The businesses that have been licensed are all longstanding dispensaries that qualified for priority licensing under a complicated set of rules approved last year, first by voters and then the city council.

Many of those are vertically integrated businesses that also have cultivation or manufacturing licenses – as well as retail permits – from the state.

According to the California Department of Public Health, for instance, 31 companies have obtained cannabis manufacturing permits within Los Angeles.

And even those that are licensed “aren’t doing well” in terms of sales, Spiker said, based on what he’s hearing through the industry grapevine.

“I hear a lot of different spectrums, some down 15%, some down 40%, since the switch flipped Jan. 1,” Spiker added.

He predicted that if the licensing process doesn’t accelerate soon, many companies could go out of business or sell to out-of-state interests.

“If they’re bled dry now, you’re just going to see a bunch of outside money come in and they’re going to buy these (businesses) for 20 cents on the dollar,” Spiker said.

“And then you have a bunch of outside money controlling big chunks of L.A. And I don’t think that’s good for anyone.”

Unclear timeline

Suppliers – including freestanding growers and edibles makers that don’t have retail divisions – have not yet even been able to apply for business permits in Los Angeles during the second phase of licensing.

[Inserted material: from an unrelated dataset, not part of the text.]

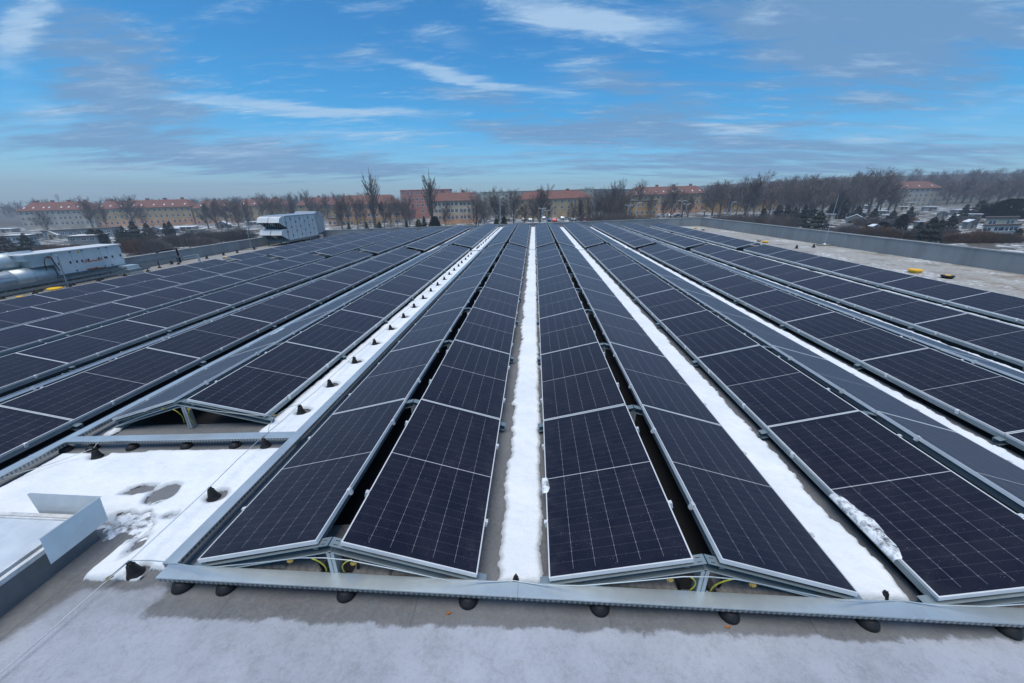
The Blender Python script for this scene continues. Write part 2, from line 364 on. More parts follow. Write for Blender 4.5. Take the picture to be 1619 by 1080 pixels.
def parapet(name, a, b, h0, h1, label, nrm, n=24):
    p = empty(name, (0, 0, 0)); body = MB(); cap = MB(); N = Vector((*nrm, 0))
    for i in range(n):
        t0, t1 = i/n, (i+1)/n; pa = Vector((a[0]+(b[0]-a[0])*t0, a[1]+(b[1]-a[1])*t0, 0)); pb = Vector((a[0]+(b[0]-a[0])*t1, a[1]+(b[1]-a[1])*t1, 0))
        za, zb = h0+(h1-h0)*t0, h0+(h1-h0)*t1; w = N*.18
        q = [pa, pb, pb+w, pa+w]; zz0 = [zr(pa.x)-.01, zr(pb.x)-.01]*1
        lo = [Vector((v.x, v.y, (zz0[0] if k in (0, 3) else zz0[1])-(0 if k < 2 else 1.5))) for k, v in enumerate(q)]; hi = [Vector((v.x, v.y, za if k in (0, 3) else zb)) for k, v in enumerate(q)]
        body.face([lo[0], lo[1], hi[1], hi[0]]); body.face([lo[2], lo[3], hi[3], hi[2]])
        c0 = [v-N*.03 if k < 2 else v+N*.03 for k, v in enumerate(q)]
        l = [Vector((v.x, v.y, (za if k in (0, 3) else zb)-.004)) for k, v in enumerate(c0)]; h = [Vector((v.x, v.y, (za if k in (0, 3) else zb)+.04)) for k, v in enumerate(c0)]
        cap.face(h); cap.face([l[0], l[1], h[1], h[0]]); cap.face([l[2], l[3], h[3], h[2]]); cap.face(l[::-1])
    body.build('wall_panel', M_par, p); cap.build('coping', M_cap, p)
    return tag(p, label, 'parapet')
rx0, rx1 = (21.6, -9), (18.25, 41.75)
parapet('parapet', (22.9-.35, -9), (18.25, 41.75), .52, .68, 'long grey sheet metal parapet along the right edge of the roof', (1, .08), 40)
parapet('parapet', (18.25, 41.76), (-26.6, 41.76), .68, -.86, 'low grey parapet across the far end of the roof behind the panels', (0, 1), 40)
parapet('parapet', (-26.55, 41.75), (-26.55, -9), -.86, -.86, 'grey sheet metal parapet along the left edge behind the ventilation units', (-1, 0), 40)
# ------------------------------------------------------------------ solar panels
L, PW, PL, TILT = 2.32, 1.134, 2.306, .2594
GAP, WX = .105, PW*math.cos(.2594)
DZ = math.atan(SL)
def panel_meshes(near):
    fr = MB(); t = .011; h = .035; hl = PL/2
    fr.box(0, PW, -hl, -hl+t, -h, .002); fr.box(0, PW, hl-t, hl, -h, .002)
    fr.box(0, t, -hl+t, hl-t, -h, .002); fr.box(PW-t, PW, -hl+t, hl-t, -h, .002)
    fr.face([(t, -hl+t, -.012), (t, hl-t, -.012), (PW-t, hl-t, -.012), (PW-t, -hl+t, -.012)], 1)
    cl = []
    for x in (-.014, PW+.014):
        for y in (-.58, .60):
            c = MB(); s = -1 if x < 0 else 1
            c.box(x-.012, x+.012, y-.018, y+.018, -.052, .004); c.box(x-(.012 if s < 0 else .024), x+(.024 if s < 0 else .012), y-.018, y+.018, .004, .008); c.lathe([(.008, 0), (.008, .007), (.003, .009)], 8, (x, y, .008))
            cl.append(c)
    if not near:
        for c in cl:
            b = len(fr.v); fr.v += c.v; fr.f += [tuple(i+b for i in f) for f in c.f]; fr.m += [2]*len(c.f)
    g = MB(); g.face([(t, -hl+t, -.002), (PW-t, -hl+t, -.002), (PW-t, hl-t, -.002), (t, hl-t, -.002)])
    return fr.mesh('panel_frame', [M_alu, M_dark, M_white]), g.mesh('panel_glass', M_cells), [c.mesh('panel_clamp', M_white) for c in cl]
PN, PF = panel_meshes(True), panel_meshes(False)
def make_panel(ms, near):
    p = empty('solar_panel'); a = link('frame', ms[0], p); b = link('glass', ms[1], p); kids(p, a, b)
    if near:
        for c in ms[2]: kids(p, link('clamp', c, p))
    return p
protoN, protoF = make_panel(PN, True), make_panel(PF, False); used = {}
def in_view(p, mg=170):
    x, y = proj(p); return -mg < x < W0+mg and y < H0+250
def place_panel(xr, side, j, block):
    """side -1: the slope left of the ridge, +1: right of it"""
    xl = xr+side*(GAP+WX); zl = fall(xr)+side*SL*(GAP+WX) if xr < -3.2 else 0.0
    if xr > -3.2 and xl < -3: zl = 0
    yc = (j*L+L/2) if block == 0 else (21.70+j*L+L/2)
    cs = [(xx, yy, .1+fall(xr)) for xx in (xl, xr) for yy in (yc-L/2, yc+L/2)]
    if not any(in_view(c) for c in cs): return
    dl = DZ if xr < -3.2 else 0
    rot = (0, -(TILT+dl), 0) if side < 0 else (0, -(TILT-dl), PI)
    near = block == 0 and (Vector((xl, yc, 0))-CAM).length < 9
    pr_ = protoN if near else protoF; key = 'N' if near else 'F'
    jit = Vector((0, rnd.uniform(-.003, .003), rnd.uniform(-.002, .002)))
    loc = Vector((xl, yc, zl))+jit
    rot = (rot[0], rot[1]+rnd.uniform(-.004, .004), rot[2]+rnd.uniform(-.0012, .0012))
    if key not in used: o = pr_; used[key] = 1; o.location = loc; o.rotation_euler = rot
    else: o = copy_tree(pr_, loc, rot)
    k = RIDGES.index(xr); side_word = 'left' if side < 0 else 'right'
    if xr > 0: kk, w = RR.index(xr), 'right'
    else: kk, w = LL.index(xr), 'left'
    jj = j-J0.get(xr, 0) if block == 0 else j
    o['label'] = '%s %s-block panel on %s slope of %s ridge %s of central snow strip' % (nth(jj), 'front' if block == 0 else 'rear', side_word, nth(kk), w)
    o['category'] = 'solar panel'; o['group'] = 'solar panels in long ridged rows'
RR = [1.495, 4.485, 7.475, 10.465, 13.455]
LL = [-1.495, -4.90, -7.93, -10.93, -13.95, -16.96, -19.97]
RIDGES = RR+LL
J0 = {-4.90: 1}
for x in LL[2:]: J0[x] = -1
npan = 0
for xr in RIDGES:
    for side in (-1, 1):
        if side < 0 and xr < -8.5: continue        # those slopes face away below the line of sight
        if side > 0 and xr > 10: continue
        for j in range(J0.get(xr, 0), 9): place_panel(xr, side, j, 0)
        for j in range(8): place_panel(xr, side, j, 1)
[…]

That process was supposed to begin earlier this year and end April 1 – after the first round of licensing for priority dispensaries was completed – but it hasn’t happened yet.

Questions abound about how the rest of the licensing process will play out, and there hasn’t been any word from the Los Angeles Department of Cannabis Regulation (DCR) on when the next phase of permitting will start.

Following suppliers in the licensing process are social equity applicants – minorities and those in L.A.’s cannabis sector who were affected by the war on drugs – and, finally, other companies that want to get a piece of the city’s marijuana industry.

But that could be months away, based on how long it’s taken the city to issue priority licenses.

The DCR and mayor’s office did not respond to requests for comment on this story.

But the lag could stem from the cannabis agency having only four employees, as the Los Angeles Times recently reported. The DCR’s staff is slated to be beefed up to 28, the Times reported, but that’s still in the works.

Such uncertainty is the impetus for operators like Morrison to relocate, said Ariel Clark, the chairwoman of the Los Angeles Cannabis Task Force, another industry group.

“It’s all for naught if you can’t get locally licensed,” she said, “and in a lot of these jurisdictions, the entire process is incredibly complex and expensive.

“I look at next year as crunch time. So, if seven or eight months from now we’re in the same place, this is a massive problem.”

Clark emphasized that the city’s marijuana regulations aren’t completely finished.

She also acknowledged that, because the social equity program hasn’t been finalized, a lot of uncertainty remains as to how many companies may ultimately receive business permits in Los Angeles.

“These are big questions that we still don’t know about,” Clark said.